Can I add SPF, DKIM, or DMARC to my @gmail.com address?

No. Google owns the gmail.com domain, and only the domain owner can publish these records. Google already does it for gmail.com, so there is no setting in your account and no DNS you can edit. Anyone telling you to add an SPF record for your Gmail is confusing consumer Gmail with a custom domain.

Does gmail.com already have SPF and DKIM?

Yes. Google publishes SPF for gmail.com and signs outgoing gmail.com mail with DKIM. That is why mail from an @gmail.com address already passes authentication without you doing anything. You benefit from it; you do not configure it.

I have a custom domain on Google — where do I set it up?

That is the Google Workspace case, and it is where SPF, DKIM, and DMARC genuinely apply. Your mail runs on Google but under your own domain, so you publish the records for your domain. The full record values and Admin console steps are on the Google Workspace setup page.

Does Gmail's "Send mail as" let my own domain's SPF and DKIM apply?

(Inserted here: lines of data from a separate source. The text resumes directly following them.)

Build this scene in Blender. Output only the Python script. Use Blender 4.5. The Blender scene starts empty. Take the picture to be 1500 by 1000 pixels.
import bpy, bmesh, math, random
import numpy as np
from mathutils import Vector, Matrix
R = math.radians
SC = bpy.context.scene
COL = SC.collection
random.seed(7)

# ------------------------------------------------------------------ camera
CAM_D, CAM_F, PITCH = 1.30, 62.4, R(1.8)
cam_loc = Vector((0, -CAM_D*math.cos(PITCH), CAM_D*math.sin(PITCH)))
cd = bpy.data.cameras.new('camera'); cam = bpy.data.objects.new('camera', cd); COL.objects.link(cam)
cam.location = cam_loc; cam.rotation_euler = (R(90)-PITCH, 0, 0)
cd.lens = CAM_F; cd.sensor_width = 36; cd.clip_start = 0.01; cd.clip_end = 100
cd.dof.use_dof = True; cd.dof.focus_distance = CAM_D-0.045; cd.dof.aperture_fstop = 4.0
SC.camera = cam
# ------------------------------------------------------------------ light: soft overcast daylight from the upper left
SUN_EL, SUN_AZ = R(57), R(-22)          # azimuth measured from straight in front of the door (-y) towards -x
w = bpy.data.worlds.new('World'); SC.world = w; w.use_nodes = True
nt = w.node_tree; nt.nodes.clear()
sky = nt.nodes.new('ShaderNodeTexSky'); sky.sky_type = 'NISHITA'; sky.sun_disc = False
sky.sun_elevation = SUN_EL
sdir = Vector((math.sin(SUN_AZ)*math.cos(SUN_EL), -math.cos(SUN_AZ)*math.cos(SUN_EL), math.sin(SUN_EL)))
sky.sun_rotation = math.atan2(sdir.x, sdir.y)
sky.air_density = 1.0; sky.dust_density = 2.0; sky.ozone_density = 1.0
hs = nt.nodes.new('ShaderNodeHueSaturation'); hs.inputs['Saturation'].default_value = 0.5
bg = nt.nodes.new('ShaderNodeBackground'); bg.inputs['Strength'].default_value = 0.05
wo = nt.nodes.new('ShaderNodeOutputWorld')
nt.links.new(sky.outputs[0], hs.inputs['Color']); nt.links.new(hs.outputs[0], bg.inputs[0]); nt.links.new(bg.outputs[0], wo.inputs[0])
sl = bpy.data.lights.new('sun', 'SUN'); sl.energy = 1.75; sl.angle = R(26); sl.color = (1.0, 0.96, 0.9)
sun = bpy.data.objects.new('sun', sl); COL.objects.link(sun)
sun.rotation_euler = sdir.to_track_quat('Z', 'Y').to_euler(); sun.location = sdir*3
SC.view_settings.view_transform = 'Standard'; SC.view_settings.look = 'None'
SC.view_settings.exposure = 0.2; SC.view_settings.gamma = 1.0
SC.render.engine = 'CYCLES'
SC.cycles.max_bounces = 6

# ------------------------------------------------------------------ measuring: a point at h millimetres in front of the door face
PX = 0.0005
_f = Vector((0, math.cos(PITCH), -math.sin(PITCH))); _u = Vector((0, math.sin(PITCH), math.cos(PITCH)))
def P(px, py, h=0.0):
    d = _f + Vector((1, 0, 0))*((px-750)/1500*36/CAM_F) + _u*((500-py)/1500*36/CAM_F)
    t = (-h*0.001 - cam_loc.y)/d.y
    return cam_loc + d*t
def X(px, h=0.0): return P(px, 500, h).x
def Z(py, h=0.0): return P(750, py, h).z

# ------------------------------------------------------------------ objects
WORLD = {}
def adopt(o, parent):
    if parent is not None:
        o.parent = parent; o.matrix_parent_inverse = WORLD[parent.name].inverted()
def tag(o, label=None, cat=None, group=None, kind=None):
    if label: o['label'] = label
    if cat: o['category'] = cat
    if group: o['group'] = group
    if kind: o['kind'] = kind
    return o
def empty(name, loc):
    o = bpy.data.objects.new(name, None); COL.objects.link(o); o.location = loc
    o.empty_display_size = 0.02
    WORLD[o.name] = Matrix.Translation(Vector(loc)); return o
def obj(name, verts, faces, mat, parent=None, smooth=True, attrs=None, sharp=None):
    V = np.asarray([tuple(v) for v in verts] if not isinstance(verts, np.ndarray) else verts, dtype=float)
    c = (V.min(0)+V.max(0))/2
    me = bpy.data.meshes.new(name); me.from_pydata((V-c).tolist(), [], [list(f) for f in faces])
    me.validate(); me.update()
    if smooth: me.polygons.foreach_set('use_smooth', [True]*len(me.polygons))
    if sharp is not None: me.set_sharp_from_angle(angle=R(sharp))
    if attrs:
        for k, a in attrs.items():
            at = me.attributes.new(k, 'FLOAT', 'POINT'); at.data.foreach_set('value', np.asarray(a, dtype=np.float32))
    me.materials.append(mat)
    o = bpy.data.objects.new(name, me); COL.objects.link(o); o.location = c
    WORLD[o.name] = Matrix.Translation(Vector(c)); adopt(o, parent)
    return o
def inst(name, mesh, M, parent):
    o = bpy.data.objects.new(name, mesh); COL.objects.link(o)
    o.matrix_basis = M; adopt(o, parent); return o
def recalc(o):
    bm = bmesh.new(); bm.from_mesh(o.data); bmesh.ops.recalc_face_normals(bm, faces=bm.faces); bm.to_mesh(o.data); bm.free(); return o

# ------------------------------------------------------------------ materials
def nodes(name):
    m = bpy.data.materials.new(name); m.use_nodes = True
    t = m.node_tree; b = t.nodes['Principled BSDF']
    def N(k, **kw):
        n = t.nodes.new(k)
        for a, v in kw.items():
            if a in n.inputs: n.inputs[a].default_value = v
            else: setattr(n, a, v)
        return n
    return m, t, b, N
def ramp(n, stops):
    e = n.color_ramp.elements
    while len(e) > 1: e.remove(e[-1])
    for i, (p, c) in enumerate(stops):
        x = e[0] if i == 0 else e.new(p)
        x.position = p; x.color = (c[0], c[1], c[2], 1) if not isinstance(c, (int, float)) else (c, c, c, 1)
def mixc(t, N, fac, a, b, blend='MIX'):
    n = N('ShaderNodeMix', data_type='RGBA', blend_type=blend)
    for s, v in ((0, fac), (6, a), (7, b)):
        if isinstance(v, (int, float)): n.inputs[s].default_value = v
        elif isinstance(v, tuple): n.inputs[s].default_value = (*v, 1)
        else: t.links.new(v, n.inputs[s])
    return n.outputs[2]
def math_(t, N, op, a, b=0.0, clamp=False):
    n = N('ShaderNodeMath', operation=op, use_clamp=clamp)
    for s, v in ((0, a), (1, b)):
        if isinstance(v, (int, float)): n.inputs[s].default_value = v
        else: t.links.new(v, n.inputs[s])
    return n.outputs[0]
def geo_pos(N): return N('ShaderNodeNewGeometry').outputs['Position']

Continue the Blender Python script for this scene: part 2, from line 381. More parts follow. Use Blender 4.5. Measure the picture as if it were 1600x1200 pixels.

It depends on the SMTP path. If you point "Send mail as" at your own domain's SMTP server, that domain's SPF and DKIM apply and you set them up at that mailbox provider. If Gmail relays the message through Google on your behalf, alignment behaves differently and you generally cannot make the custom domain's SPF and DKIM align for that path.

Why does a checker say gmail.com has DMARC p=none or quarantine?

That is Google publishing DMARC for its own gmail.com domain — the policy is Google's, not something you set or can change. Seeing it in a checker is expected. To act on a DMARC policy you own, use your own sending domain, not gmail.com.